YOUR TASK: Without the pictures, can you quote each line below exactly?

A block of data

↓↓↓

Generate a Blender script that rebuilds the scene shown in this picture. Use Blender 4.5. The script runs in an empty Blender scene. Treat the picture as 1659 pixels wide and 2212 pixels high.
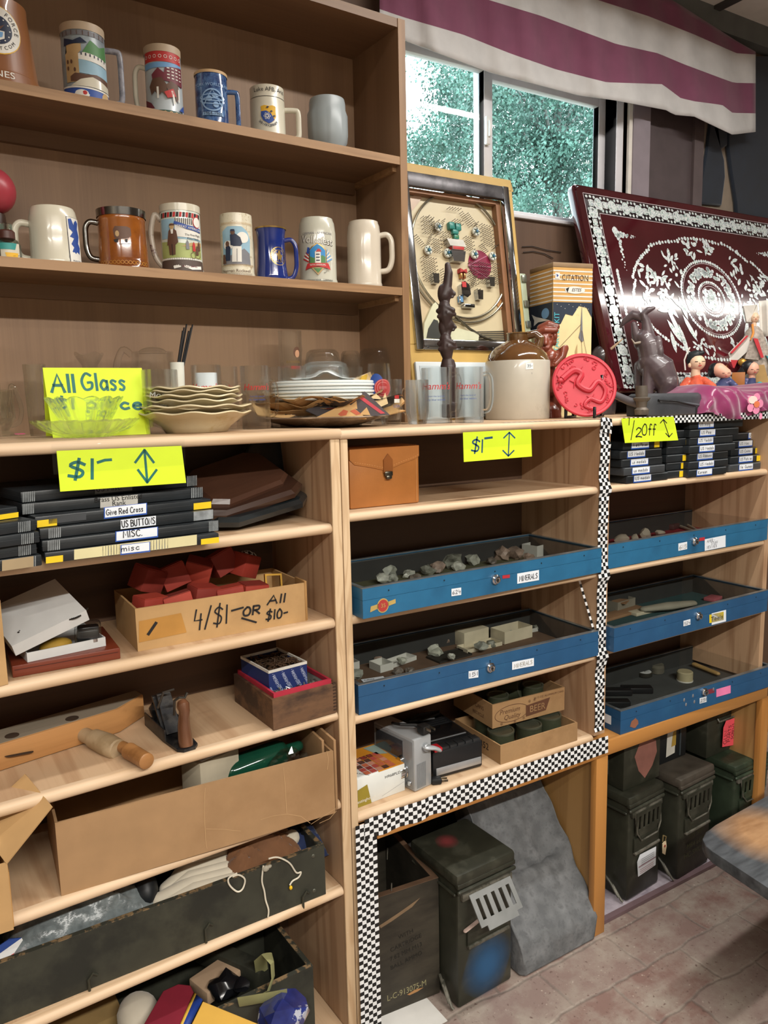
import bpy,bmesh,math,random
from math import sin,cos,pi,radians,atan2,sqrt,hypot
from mathutils import Vector,Matrix
random.seed(11)
SC=bpy.context.scene
COL=SC.collection
V=Vector
PW,PH,FPX=1659,2212,1650.68
YAW,PITCH,ROLL=radians(31.2343),radians(8.2210),radians(-1.2541)
ZC=1.0837*1.45
CAM=V((0,0,ZC))
_f=V((sin(YAW)*cos(PITCH),cos(YAW)*cos(PITCH),-sin(PITCH)))
_r=V((cos(YAW),-sin(YAW),0))
_u=_r.cross(_f)
CR=_r*cos(ROLL)+_u*sin(ROLL)
CU=-_r*sin(ROLL)+_u*cos(ROLL)
CF=_f
cd=bpy.data.cameras.new('camera')
cd.sensor_fit='VERTICAL'
cd.sensor_height=24
cd.lens=FPX/PH*24
cd.clip_start=0.05
cam=bpy.data.objects.new('camera',cd)
COL.objects.link(cam)
cam.matrix_world=Matrix(((CR.x,CU.x,-CF.x,0),(CR.y,CU.y,-CF.y,0),(CR.z,CU.z,-CF.z,ZC),(0,0,0,1)))
SC.camera=cam
vs=SC.view_settings
vs.view_transform='Standard'
vs.look='None'
vs.gamma=1
vs.use_curve_mapping=False
vs.exposure=0.32
SC.cycles.max_bounces=12
SC.cycles.transmission_bounces=12
SC.cycles.transparent_max_bounces=12
SC.cycles.caustics_refractive=True
SC.cycles.sample_clamp_indirect=4.0
w=bpy.data.worlds.new('sky')
SC.world=w
w.use_nodes=True
bg=w.node_tree.nodes['Background']
bg.inputs[0].default_value=(0.80,0.93,1.0,1)
bg.inputs[1].default_value=5.5
def area(name,loc,sx,sy,power,rgb,rot=(0,0,0)):
 l=bpy.data.lights.new(name,'AREA')
 l.shape='RECTANGLE'
 l.size,l.size_y,l.energy,l.color=sx,sy,power,rgb
 o=bpy.data.objects.new(name,l)
 COL.objects.link(o)
 o.location,o.rotation_euler=loc,rot
 return o
WARM=(1.0,0.955,0.88)
area('fluorescent_lamp_far',(0.55,-1.4,2.915),2.7,0.06,165,WARM)
area('fluorescent_lamp_far_left',(-1.4,-0.9,2.915),0.9,0.06,24,WARM)
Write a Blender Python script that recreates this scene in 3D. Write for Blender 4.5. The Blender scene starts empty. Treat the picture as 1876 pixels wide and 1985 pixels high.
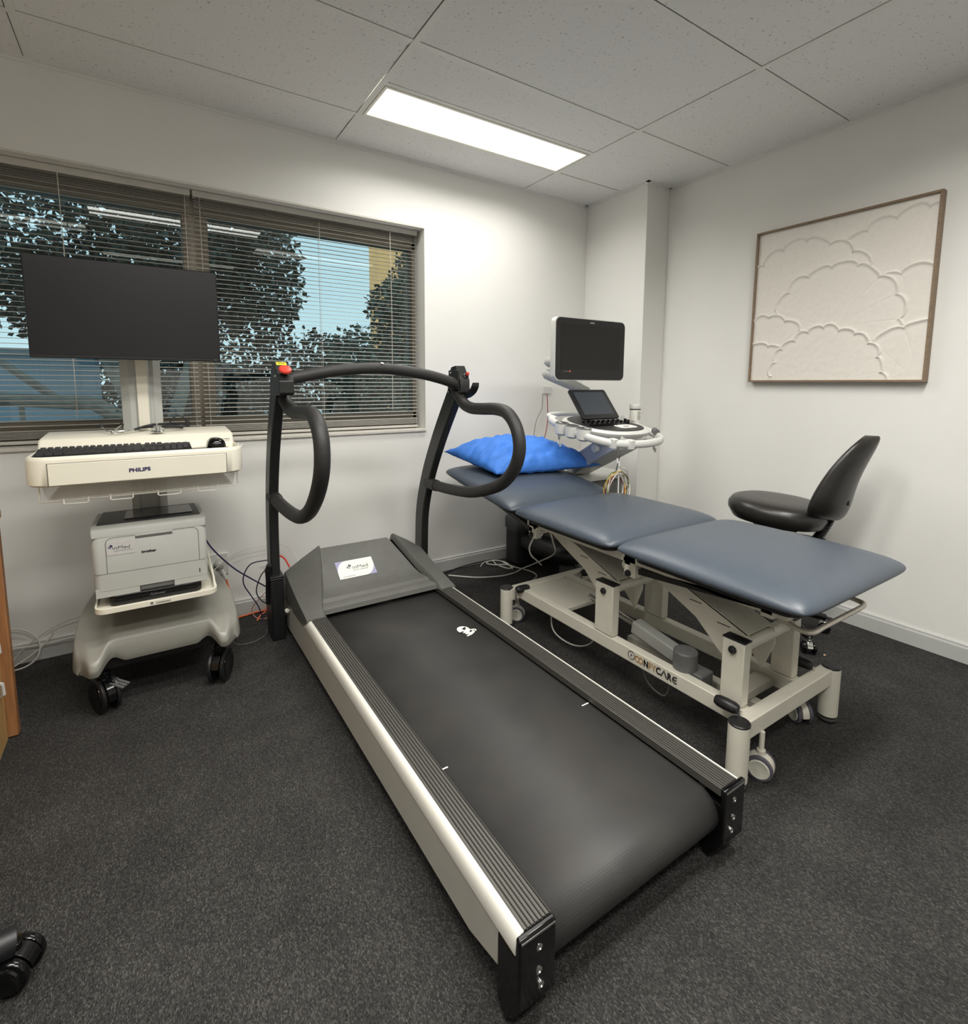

↑↑↑

ANSWER TO THE EXERCISE:
Generate a Blender script that rebuilds the scene shown in this picture. Use Blender 4.5. The script runs in an empty Blender scene. Treat the picture as 1659 pixels wide and 2212 pixels high.
import bpy,bmesh,math,random
from math import sin,cos,pi,radians,atan2,sqrt,hypot
from mathutils import Vector,Matrix
random.seed(11)
SC=bpy.context.scene
COL=SC.collection
V=Vector
PW,PH,FPX=1659,2212,1650.68
YAW,PITCH,ROLL=radians(31.2343),radians(8.2210),radians(-1.2541)
ZC=1.0837*1.45
CAM=V((0,0,ZC))
_f=V((sin(YAW)*cos(PITCH),cos(YAW)*cos(PITCH),-sin(PITCH)))
_r=V((cos(YAW),-sin(YAW),0))
_u=_r.cross(_f)
CR=_r*cos(ROLL)+_u*sin(ROLL)
CU=-_r*sin(ROLL)+_u*cos(ROLL)
CF=_f
cd=bpy.data.cameras.new('camera')
cd.sensor_fit='VERTICAL'
cd.sensor_height=24
cd.lens=FPX/PH*24
cd.clip_start=0.05
cam=bpy.data.objects.new('camera',cd)
COL.objects.link(cam)
cam.matrix_world=Matrix(((CR.x,CU.x,-CF.x,0),(CR.y,CU.y,-CF.y,0),(CR.z,CU.z,-CF.z,ZC),(0,0,0,1)))
SC.camera=cam
vs=SC.view_settings
vs.view_transform='Standard'
vs.look='None'
vs.gamma=1
vs.use_curve_mapping=False
vs.exposure=0.32
SC.cycles.max_bounces=12
SC.cycles.transmission_bounces=12
SC.cycles.transparent_max_bounces=12
SC.cycles.caustics_refractive=True
SC.cycles.sample_clamp_indirect=4.0
w=bpy.data.worlds.new('sky')
SC.world=w
w.use_nodes=True
bg=w.node_tree.nodes['Background']
bg.inputs[0].default_value=(0.80,0.93,1.0,1)
bg.inputs[1].default_value=5.5
def area(name,loc,sx,sy,power,rgb,rot=(0,0,0)):
 l=bpy.data.lights.new(name,'AREA')
 l.shape='RECTANGLE'
 l.size,l.size_y,l.energy,l.color=sx,sy,power,rgb
 o=bpy.data.objects.new(name,l)
 COL.objects.link(o)
 o.location,o.rotation_euler=loc,rot
 return o
WARM=(1.0,0.955,0.88)
area('fluorescent_lamp_far',(0.55,-1.4,2.915),2.7,0.06,165,WARM)
area('fluorescent_lamp_far_left',(-1.4,-0.9,2.915),0.9,0.06,24,WARM)
Write a Blender Python script that recreates this scene in 3D. Write for Blender 4.5. The Blender scene starts empty. Treat the picture as 1876 pixels wide and 1985 pixels high.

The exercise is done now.